Trip Report: Indian Creek Climbing Area, Bears Ears National Monument, Utah
If Smith Rock is the sport climbing capital of America, then Indian Creek is the crack climbing capital. Located an hour south of Moab, UT, Indian Creek’s cracks are sandstone walls with thousands of cracks running up them. Thanks to a grant from my school’s outing club, I was fortunate enough to spend two weeks in the Creek this March.
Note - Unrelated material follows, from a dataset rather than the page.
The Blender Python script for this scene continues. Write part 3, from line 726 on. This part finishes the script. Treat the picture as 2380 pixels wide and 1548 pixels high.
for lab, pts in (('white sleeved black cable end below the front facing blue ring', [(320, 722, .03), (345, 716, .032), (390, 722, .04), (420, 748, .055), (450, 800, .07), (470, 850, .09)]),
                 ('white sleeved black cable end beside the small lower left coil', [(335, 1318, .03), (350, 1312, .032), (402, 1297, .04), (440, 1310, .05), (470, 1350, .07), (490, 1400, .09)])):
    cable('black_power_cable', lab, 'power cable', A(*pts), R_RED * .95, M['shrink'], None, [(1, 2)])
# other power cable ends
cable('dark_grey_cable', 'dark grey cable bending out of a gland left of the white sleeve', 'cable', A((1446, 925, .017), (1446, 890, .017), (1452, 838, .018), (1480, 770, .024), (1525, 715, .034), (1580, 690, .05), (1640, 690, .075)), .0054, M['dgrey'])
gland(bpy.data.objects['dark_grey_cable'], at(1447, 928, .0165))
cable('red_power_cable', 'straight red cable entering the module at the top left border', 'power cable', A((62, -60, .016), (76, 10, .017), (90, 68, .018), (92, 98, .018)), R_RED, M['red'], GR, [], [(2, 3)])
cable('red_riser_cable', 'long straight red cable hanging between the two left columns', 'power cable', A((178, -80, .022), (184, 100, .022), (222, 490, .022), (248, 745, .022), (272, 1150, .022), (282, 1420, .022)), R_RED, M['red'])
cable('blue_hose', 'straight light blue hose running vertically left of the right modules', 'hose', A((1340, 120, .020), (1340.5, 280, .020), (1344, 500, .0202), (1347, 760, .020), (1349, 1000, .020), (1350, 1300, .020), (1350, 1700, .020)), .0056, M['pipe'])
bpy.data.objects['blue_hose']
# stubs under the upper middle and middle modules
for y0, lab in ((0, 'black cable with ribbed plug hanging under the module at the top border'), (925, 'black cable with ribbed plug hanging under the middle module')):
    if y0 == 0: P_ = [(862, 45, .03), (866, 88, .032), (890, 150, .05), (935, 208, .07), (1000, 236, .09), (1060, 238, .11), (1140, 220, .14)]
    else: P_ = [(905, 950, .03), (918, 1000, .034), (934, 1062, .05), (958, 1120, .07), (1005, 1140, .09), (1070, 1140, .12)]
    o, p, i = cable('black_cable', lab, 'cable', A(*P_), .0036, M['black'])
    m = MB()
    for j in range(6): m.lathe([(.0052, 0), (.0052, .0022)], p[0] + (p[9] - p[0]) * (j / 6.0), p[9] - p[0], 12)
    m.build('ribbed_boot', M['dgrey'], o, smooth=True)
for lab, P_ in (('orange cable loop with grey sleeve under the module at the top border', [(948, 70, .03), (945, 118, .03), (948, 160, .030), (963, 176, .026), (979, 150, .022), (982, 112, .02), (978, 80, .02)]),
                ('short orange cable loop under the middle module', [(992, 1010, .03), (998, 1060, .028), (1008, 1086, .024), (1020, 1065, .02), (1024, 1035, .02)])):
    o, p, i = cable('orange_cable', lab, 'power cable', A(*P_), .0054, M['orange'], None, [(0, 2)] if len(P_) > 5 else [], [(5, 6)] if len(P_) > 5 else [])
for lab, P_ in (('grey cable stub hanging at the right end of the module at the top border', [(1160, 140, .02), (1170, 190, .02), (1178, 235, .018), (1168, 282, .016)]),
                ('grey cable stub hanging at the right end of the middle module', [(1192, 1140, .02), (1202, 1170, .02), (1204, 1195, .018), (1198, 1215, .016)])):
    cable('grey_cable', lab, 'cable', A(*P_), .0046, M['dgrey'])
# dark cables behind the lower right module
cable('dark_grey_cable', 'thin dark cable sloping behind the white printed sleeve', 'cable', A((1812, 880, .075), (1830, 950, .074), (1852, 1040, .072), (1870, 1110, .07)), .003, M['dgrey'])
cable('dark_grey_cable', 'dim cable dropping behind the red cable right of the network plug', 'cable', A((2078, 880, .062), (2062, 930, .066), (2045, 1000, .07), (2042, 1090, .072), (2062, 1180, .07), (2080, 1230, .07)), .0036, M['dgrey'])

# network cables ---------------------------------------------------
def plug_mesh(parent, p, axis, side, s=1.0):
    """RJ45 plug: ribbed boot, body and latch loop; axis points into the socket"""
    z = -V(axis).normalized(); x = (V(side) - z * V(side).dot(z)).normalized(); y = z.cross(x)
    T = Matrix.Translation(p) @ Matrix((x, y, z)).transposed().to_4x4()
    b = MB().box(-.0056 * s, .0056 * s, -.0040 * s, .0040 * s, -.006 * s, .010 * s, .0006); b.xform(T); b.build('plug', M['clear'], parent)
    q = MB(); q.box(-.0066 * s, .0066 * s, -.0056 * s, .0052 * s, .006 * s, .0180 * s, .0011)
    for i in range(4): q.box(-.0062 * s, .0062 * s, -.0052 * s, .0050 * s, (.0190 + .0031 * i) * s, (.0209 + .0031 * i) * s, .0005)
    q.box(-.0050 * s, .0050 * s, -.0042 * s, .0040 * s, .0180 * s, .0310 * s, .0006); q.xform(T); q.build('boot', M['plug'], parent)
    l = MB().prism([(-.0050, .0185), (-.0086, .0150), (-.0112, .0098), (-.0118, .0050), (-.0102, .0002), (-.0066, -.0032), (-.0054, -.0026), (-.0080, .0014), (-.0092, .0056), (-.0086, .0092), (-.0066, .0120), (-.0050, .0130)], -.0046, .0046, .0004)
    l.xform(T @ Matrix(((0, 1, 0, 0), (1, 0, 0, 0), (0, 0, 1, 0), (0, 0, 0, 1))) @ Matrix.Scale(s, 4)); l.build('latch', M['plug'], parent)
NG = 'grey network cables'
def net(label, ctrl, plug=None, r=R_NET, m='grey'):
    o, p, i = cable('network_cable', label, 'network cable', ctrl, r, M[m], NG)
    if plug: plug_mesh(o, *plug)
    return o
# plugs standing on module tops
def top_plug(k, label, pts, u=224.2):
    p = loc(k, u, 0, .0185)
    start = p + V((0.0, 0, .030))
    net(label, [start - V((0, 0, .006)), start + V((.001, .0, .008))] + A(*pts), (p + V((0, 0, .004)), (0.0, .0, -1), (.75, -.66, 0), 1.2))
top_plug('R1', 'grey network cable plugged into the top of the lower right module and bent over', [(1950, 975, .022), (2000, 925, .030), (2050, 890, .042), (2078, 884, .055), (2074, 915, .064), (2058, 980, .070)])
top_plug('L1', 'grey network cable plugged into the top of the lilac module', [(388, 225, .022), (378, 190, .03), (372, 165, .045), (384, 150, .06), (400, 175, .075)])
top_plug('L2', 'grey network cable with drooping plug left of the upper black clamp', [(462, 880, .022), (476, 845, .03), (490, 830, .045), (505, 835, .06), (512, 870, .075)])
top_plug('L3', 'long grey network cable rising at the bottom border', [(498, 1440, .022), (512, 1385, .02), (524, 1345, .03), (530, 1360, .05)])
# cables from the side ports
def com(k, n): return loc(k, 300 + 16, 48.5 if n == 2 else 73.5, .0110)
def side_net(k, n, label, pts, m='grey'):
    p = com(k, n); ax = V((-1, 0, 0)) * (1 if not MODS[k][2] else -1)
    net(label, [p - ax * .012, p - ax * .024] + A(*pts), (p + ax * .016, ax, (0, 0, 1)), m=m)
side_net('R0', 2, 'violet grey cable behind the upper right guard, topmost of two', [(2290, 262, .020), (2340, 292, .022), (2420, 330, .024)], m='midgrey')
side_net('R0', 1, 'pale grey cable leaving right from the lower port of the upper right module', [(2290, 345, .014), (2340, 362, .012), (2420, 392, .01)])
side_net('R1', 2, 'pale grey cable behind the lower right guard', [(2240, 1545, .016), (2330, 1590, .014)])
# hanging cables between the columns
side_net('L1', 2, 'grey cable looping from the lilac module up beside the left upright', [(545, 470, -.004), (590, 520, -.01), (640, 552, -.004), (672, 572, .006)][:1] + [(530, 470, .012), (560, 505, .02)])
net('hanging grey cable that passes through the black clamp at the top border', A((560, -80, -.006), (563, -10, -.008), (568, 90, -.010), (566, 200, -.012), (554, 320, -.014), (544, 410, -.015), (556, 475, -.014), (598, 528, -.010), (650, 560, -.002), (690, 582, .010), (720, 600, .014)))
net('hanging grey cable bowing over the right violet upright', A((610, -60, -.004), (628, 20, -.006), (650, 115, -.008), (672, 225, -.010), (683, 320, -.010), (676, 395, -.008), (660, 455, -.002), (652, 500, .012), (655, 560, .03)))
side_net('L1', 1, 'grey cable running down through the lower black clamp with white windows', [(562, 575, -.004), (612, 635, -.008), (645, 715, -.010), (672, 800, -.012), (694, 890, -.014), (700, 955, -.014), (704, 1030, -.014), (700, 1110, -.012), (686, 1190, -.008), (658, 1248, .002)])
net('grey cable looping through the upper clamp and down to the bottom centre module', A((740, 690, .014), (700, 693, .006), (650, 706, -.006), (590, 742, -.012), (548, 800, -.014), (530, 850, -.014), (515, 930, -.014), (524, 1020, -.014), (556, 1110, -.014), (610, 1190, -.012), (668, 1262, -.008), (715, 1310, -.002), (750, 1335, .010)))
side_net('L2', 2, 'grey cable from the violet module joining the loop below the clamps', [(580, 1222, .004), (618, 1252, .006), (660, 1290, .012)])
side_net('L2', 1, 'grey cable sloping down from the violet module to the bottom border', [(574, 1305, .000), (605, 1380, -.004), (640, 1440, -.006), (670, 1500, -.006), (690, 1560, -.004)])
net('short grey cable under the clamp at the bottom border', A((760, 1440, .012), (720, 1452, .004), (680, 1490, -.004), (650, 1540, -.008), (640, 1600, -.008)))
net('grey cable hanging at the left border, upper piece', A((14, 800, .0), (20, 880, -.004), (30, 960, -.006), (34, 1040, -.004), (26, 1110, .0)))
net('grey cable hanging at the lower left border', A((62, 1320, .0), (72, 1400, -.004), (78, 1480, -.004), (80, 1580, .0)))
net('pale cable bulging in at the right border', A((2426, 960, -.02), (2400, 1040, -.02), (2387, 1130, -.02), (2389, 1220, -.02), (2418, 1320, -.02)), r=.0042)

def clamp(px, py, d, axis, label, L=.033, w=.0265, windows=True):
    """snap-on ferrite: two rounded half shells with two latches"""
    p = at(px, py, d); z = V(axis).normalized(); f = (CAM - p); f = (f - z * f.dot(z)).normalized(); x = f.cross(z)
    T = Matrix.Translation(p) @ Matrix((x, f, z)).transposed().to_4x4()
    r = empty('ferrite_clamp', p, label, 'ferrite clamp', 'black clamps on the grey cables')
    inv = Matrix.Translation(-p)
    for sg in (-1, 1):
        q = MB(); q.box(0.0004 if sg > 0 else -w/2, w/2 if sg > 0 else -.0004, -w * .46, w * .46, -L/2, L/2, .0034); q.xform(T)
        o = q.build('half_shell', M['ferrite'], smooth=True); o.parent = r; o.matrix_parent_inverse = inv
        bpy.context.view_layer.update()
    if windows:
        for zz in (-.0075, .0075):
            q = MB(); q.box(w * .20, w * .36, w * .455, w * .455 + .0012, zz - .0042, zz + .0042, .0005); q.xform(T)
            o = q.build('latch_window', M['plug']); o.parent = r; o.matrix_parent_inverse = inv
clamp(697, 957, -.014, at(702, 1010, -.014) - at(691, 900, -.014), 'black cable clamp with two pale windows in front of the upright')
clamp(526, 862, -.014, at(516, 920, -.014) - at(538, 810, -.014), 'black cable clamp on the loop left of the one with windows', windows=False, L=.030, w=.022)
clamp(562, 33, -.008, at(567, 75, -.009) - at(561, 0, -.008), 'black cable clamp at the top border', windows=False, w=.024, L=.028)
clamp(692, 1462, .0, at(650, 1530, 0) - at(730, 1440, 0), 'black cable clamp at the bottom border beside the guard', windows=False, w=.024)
The first thing you learn about sandstone is that you should never climb it when it’s wet. “Gosh, do you think that cracks will explode today?” asked one local dirtbag facetiously as rain bounced off the top of his car. We spent that first day roaming Donnelly Canyon, scoping routes and drinking out of the impermanent waterfalls.
The next day, it snowed.
Thursday, we hiked to the confluence of the Green and the Colorado river—it’s a 10-mile hike roundtrip and if you’re in the area and unable to climb due to whether, it’s a nice hike. It’s flat, the trail is good, and the scenery stunning.
Given the two weeks we were in the creek, I’ll spare you the blow-by-blow of the entire trip. Instead, I’ll share a few noteworthy days and climbs.
Friday we finally got to climb. My first ever climb in the Creek was Wavy Gravy, a short but classic 5.10 that takes almost exclusively #2 Camalots (almost nothing in the creek is easier than 5.10 but it’s all hand-size dependent anyway). That day I also did my first off-width—a decidedly painful and exhausting experience.
Though my body and strength were in decent condition (i.e. I wasn’t quite “off the couch”), my mental strength was still very much on the couch or buried somewhere deep inside it. The Creek, however, is great for this. As long as the cam is bigger than a .3, you’d be hard pressed to pull gear (note: climbing is dangerous, gear can pull, especially if used incorrectly). In short, the Creek is a relatively safe place to trad climb. We walked up to the ultra-classic “Generic Crack” (5.10-) to find it empty. After pulling the awkward crux, I enjoyed 100’ of hand-jam delight, plugging 7 #2 all in all.
I hopped on “Unknown 5.10+” that day, which tested my lieback fingertip climbing limits. Still, we had a fun day.
When we needed a rest day, four of us headed up to South Six Shooter. The tower sticks out of the skyline and appears far more impressive than anyone who’s actually climbed it will tell you it is. Though most of the day’s vertical gain comes from the chossy approach, the climb is a great experience, nonetheless. The climb goes at 5.8 (it may be worth simul-climbing the first two “pitches). The third pitch has two moves of 5.8 climbing protected by a bolt.
Jolly Rancher, at Pistol Whipped was one of the best pitches I climbed in the creek. The route is 140 feet of perfect #2s and 3s. Feeling unmotivated to climb, I had a friend hang a static line next to the climb and spent over an hour shooting photos of friends as they led the delightful pitch.
There’s too much climbing at Indian Creek to encompass into a single trip report, or to do in a single season. Due to the enormous amount of climbing, the Creek has a vibrant community of friendly dirtbags who return season after season. This differentiates the Creek from other crags almost more than the superb quality of the cracks.